U.S. Supreme Court ruling

The U.S. Supreme Court’s 2018 decision in Rucho v. Common Cause specifically mentions Fair Districts, stating the amendments are enforceable and recommending similar measures in other states.

“It would be pretty amazing for our Supreme Court to fly in the face of all of that,” she said. “But if that happened, it would be truly a sad day. And would be invalidating the precedent laid down already.”

Even if the plaintiffs are successful, there’s still the potential for the Republican-led Legislature to try to run out the clock and not pass a new map reviving the old district in time for the election year, as is happening in Alabama.

A federal court rejected that state’s new map on Wednesday for not drawing a second Black district as required.

Scoon said the plaintiffs’ agreement with the state has a “very specific deadline.”
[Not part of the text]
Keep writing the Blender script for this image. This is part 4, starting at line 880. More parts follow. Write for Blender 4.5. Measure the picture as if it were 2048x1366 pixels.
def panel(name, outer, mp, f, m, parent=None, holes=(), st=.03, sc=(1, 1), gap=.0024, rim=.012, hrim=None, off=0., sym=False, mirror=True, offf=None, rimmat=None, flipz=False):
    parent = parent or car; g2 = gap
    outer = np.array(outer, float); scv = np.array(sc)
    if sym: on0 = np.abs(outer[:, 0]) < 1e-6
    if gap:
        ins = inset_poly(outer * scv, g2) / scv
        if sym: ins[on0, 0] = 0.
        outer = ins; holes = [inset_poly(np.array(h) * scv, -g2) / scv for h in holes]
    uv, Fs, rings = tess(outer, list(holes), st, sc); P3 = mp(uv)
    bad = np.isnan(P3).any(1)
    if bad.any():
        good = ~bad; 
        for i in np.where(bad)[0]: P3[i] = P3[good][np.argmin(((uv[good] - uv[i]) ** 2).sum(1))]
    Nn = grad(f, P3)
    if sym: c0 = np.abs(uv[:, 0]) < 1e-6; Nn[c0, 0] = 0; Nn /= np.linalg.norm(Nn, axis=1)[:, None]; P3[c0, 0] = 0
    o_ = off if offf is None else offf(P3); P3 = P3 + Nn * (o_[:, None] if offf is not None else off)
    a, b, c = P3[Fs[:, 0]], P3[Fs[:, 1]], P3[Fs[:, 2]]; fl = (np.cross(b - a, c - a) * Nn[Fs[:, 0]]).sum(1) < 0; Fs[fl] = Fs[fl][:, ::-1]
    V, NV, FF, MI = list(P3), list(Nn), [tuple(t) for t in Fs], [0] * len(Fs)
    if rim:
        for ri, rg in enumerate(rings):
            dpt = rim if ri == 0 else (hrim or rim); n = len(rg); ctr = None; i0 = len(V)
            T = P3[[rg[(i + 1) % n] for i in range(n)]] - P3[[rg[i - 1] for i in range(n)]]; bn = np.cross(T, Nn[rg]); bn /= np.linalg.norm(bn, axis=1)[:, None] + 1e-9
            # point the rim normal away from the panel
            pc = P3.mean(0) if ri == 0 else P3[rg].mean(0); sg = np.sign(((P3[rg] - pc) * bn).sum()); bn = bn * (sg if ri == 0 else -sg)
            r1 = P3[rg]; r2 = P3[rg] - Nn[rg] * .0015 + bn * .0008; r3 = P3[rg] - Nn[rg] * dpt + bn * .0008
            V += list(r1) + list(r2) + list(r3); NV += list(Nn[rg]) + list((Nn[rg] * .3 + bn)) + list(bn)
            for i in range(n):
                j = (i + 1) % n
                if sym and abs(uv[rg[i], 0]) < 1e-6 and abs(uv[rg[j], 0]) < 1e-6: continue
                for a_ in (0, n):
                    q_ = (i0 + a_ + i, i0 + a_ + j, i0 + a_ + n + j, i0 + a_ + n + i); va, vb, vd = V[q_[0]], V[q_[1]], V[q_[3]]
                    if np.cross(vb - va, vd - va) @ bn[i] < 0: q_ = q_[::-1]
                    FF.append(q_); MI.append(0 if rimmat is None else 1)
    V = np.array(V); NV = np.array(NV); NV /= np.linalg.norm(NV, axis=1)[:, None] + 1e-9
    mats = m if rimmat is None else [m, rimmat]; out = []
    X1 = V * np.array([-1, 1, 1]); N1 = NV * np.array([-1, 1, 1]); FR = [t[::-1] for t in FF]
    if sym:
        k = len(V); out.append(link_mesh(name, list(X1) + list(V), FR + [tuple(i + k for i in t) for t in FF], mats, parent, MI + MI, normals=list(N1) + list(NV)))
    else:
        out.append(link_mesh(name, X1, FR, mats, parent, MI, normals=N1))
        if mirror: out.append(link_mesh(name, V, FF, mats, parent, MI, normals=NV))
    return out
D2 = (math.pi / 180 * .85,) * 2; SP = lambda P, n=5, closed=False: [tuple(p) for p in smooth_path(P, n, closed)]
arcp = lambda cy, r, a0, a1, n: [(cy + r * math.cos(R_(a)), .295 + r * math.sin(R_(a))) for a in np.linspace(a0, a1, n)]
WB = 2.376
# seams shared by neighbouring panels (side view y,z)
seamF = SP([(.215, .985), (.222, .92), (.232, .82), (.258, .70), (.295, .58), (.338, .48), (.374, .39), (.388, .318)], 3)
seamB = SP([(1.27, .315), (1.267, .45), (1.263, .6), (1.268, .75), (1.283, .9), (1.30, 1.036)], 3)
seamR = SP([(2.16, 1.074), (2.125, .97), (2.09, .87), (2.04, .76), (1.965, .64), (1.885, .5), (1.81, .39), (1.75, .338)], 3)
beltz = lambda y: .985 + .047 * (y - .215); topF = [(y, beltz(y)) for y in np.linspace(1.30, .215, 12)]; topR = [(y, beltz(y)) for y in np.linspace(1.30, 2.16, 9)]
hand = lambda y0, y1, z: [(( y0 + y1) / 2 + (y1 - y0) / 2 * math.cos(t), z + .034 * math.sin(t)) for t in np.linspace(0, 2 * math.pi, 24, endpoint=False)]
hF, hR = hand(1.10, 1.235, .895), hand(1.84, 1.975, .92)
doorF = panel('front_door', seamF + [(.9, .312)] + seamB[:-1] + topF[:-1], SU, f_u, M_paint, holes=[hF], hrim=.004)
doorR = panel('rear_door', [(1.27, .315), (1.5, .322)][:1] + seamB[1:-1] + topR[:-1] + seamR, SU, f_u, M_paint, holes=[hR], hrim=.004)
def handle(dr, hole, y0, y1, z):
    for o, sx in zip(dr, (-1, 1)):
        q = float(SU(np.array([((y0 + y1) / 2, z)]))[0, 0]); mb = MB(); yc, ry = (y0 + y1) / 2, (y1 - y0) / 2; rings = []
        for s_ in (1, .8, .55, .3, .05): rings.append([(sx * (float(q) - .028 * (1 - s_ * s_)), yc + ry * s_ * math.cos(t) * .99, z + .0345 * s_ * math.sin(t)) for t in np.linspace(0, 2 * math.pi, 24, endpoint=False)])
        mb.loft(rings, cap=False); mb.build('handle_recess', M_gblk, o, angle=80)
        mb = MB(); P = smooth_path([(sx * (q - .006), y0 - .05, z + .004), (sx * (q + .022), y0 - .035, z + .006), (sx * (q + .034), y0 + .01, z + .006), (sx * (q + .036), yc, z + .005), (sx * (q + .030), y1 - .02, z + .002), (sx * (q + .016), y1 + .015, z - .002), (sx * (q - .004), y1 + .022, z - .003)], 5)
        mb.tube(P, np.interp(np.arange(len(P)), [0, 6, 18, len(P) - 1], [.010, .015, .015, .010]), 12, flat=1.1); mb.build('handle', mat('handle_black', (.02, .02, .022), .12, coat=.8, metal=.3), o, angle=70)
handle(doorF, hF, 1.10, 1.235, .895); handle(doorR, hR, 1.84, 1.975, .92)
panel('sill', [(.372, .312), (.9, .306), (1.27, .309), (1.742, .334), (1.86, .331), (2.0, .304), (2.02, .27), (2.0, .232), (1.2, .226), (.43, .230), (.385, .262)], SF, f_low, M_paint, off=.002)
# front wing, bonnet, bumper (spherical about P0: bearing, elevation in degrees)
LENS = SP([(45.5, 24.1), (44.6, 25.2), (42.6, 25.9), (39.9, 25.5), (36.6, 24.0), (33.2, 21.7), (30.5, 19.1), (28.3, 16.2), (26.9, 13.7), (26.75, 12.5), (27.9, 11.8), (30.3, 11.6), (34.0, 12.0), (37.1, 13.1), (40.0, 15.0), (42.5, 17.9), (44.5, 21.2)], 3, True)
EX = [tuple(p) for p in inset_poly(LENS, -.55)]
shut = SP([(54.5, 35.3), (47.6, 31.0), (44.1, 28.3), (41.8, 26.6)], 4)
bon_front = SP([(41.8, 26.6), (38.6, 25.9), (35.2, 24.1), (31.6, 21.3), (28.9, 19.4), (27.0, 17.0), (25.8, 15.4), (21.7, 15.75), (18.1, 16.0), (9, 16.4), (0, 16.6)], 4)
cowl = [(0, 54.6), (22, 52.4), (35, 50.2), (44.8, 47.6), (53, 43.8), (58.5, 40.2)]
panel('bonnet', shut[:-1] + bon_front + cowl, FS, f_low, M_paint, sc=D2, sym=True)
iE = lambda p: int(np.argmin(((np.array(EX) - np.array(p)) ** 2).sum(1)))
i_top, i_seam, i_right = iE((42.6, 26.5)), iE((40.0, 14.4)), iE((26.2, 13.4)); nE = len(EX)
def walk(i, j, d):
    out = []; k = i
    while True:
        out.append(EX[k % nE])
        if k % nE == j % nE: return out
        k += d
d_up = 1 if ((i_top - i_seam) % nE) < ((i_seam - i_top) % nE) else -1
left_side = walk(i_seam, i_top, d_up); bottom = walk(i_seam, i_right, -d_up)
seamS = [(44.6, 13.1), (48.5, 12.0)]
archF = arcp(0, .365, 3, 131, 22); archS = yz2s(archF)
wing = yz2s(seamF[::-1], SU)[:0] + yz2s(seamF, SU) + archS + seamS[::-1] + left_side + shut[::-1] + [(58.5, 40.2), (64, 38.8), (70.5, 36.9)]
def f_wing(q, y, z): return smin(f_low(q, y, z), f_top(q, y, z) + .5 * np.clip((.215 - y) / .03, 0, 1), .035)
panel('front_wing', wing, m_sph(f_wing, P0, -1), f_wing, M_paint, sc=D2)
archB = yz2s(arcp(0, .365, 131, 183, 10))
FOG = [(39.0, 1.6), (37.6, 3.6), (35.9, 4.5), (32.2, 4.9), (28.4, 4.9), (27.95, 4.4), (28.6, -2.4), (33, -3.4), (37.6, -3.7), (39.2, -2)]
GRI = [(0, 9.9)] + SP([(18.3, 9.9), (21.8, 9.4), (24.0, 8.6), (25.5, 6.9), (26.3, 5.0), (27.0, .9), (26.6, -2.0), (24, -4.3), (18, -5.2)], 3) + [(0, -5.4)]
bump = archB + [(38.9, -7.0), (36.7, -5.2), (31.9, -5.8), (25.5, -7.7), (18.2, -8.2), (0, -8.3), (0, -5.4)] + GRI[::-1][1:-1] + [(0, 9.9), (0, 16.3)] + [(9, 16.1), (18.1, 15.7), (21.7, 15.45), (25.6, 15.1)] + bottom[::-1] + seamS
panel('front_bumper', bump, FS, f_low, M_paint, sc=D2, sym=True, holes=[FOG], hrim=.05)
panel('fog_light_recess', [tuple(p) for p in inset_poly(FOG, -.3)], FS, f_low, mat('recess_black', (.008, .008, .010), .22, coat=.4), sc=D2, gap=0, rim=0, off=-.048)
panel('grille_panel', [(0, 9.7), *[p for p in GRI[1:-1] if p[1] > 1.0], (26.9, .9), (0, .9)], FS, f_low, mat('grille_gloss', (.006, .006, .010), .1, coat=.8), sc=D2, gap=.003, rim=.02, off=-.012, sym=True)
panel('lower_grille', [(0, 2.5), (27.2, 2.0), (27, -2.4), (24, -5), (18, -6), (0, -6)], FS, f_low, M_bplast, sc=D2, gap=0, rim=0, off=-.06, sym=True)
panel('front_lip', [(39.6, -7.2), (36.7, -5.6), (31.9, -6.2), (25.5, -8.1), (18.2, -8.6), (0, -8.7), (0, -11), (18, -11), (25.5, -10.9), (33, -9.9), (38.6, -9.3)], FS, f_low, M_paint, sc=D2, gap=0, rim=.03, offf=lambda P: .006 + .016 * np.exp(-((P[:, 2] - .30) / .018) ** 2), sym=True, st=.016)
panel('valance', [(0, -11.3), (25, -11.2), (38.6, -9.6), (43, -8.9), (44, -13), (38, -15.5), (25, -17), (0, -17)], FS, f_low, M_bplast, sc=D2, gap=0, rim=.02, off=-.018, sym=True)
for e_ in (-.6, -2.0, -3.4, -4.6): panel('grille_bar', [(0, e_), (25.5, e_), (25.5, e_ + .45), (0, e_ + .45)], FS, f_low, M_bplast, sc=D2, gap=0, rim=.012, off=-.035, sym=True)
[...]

“If legislators don’t take action by a certain time, then it can be taken from them and expedited,” Scoon said. “I think our lawyers really looked down the line.”

Isbell said he was intrigued by what DeSantis may do if a new map reversing his own arrives on his desk, especially in the midst of his presidential campaign.

“All of this stuff stemmed from DeSantis working to try to ingratiate himself with conservative voters,” Isbell said. “… But by the time there’s actually maps being drawn, I presume DeSantis will have already flamed out in all the early primary states. I don’t think it’ll matter at that point.”